• Tom Jordan

The Importance of Technology Training for Operators - Run a Safe, Productive and Healthy Mine

Running an efficient mine is a team sport. Each individual has a part to play and needs to perform at their best, or else problems will arise. If blasting is poor, bench control and load/haul times will be compromised and slow down production. If the Fleet Management System isn’t maintained properly, the dispatch system will be unable to provide the optimal routes. And if operators don’t know how to use their in-cab systems, serious mistakes can be made during the shift.

For this reason, it’s vital that operators are trained to use technology effectively. Operators with a full understanding of their in-cab systems are able to solve problems as they occur, rather than relying on a ‘post mortem’ at the end of the shift. Yet operator training is often inadequate, typically focusing on the functionality of the truck, shovel or dozer whilst failing to discuss technology in any detail. Technology and screens are commonly retrofitted, suddenly appearing in a cab with little - if any - training or change management being provided for operators.

Why is it so important that operators are trained to use technology?

Effective use of technology has a compounding effect. Mine planning, geology, dispatchers and maintenance all benefit when operators use their in-cab technology effectively.

At Mine Tech Services, we have experienced increases in productivity of 10-15% by crews that have been trained to use in-cab technology and adopted it into their work, with no increase in unsafe behaviour or increased payloads.*

What problems can occur if operators are not properly trained?

Below are just a few examples of problems which commonly occur on sites using Fleet Management Systems, high-precision GPS machine guidance systems or similar, when operators are not adequately trained.

1. Loading tools: Incorrect material selection leads to the material being dumped at the wrong location. Blocks are consequently under-mined or over-mined.

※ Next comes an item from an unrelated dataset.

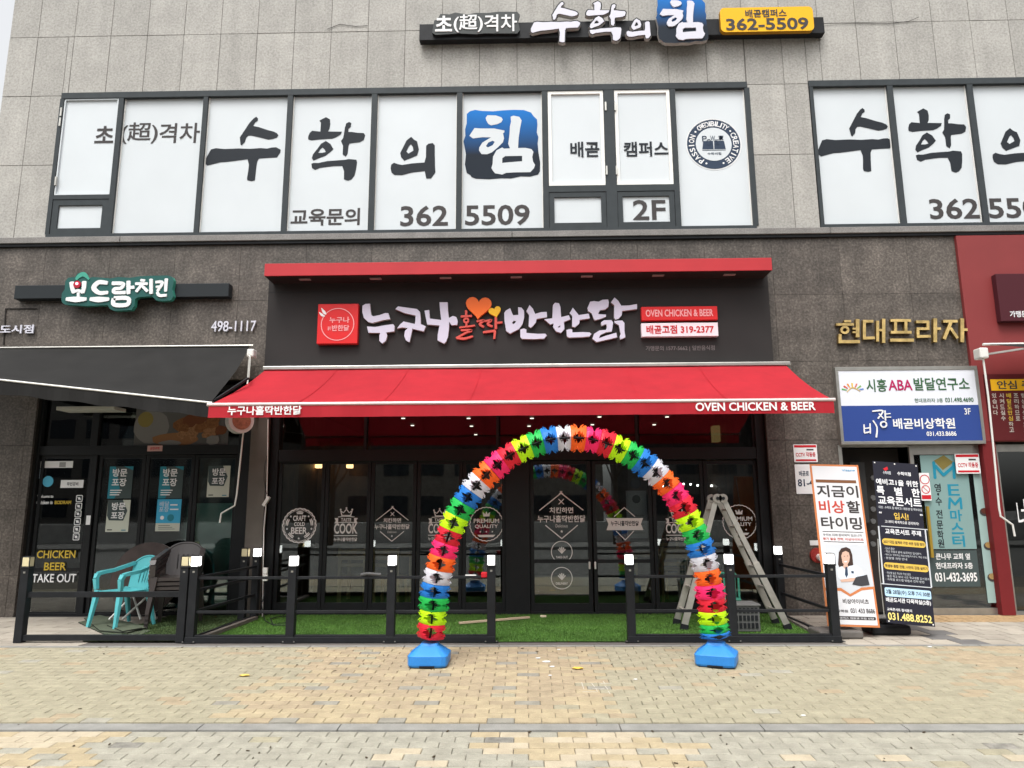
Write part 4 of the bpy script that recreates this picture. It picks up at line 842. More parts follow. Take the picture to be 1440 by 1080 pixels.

Result: Ore dilution or lost ore (into waste dumps).

2. Haul trucks: Assignments are not followed. This results in routes and/or dumping being incorrect.

Result: Slower cycles and possible incorrect blending, which leads to lost production.

3. Dozers: The operator struggles to control the floor or bench to plan. This causes under-mining or over- mining, and can potentially push different materials into each other.

Result: Ore dilution or lost ore.

What should be done to ensure operators are skilled?

There are many steps managers can take to ensure operators have sufficient technology skills:

1. Explain why, not just how. To drive the adoption of new systems, it is essential that operators understand why the systems are important and what effect they can have on a mine.

2. Embed technology into operator training program. These systems are an integral part of the machine and should be treated as such. Operators require the systems to perform their duties effectively and safely, and should therefore be trained to use them from the outset.

3. Implement classroom training. Cover the theory in a classroom while operators are not under pressure to operate equipment. This helps to build confidence in a low-risk environment.

4. Introduce in-cab mentoring. Follow up initial training with ongoing in-cab mentoring, ensuring that correct screen usage is reinforced.

5. Provide reference material. Give operators a ‘cheat sheet’ or similar which they can keep in their cab for quick reference, covering the main functions and scenarios.

How can I measure whether operators are using the systems effectively?

Current Shift Live Truck Operator Performance Dashboard

Most systems create large volumes of data including items which can be used to assess an operator’s proficiency. For example, any of the following observations would suggest the operator is not using the systems effectively:

  • Dumping at the wrong assigned location

  • Not following the assigned route

  • Going to a loading tool they weren’t assigned to

  • No material type being assigned to a cycle

  • Excessive overriding of the system

  • Production occurring during a delay or down

Identifying the key measures and making them visible on scoreboards or dashboards can help operators to understand what’s important on an ongoing basis. It also creates a sense of ownership and competition; everybody wants to be a high performer. Operators who frequently fall below targets can be easily identified and provided with additional training to bring them into line.

Dashboards like the above can be created using Business Intelligence tools such as SAP BusinessObjects, Tableau and Microsoft PowerBI. They are automated so require minimum admin input.

Finally, remember that it is important for scorecards to be balanced. Pushing purely on production, for example, could lead to unsafe operations and poor material control.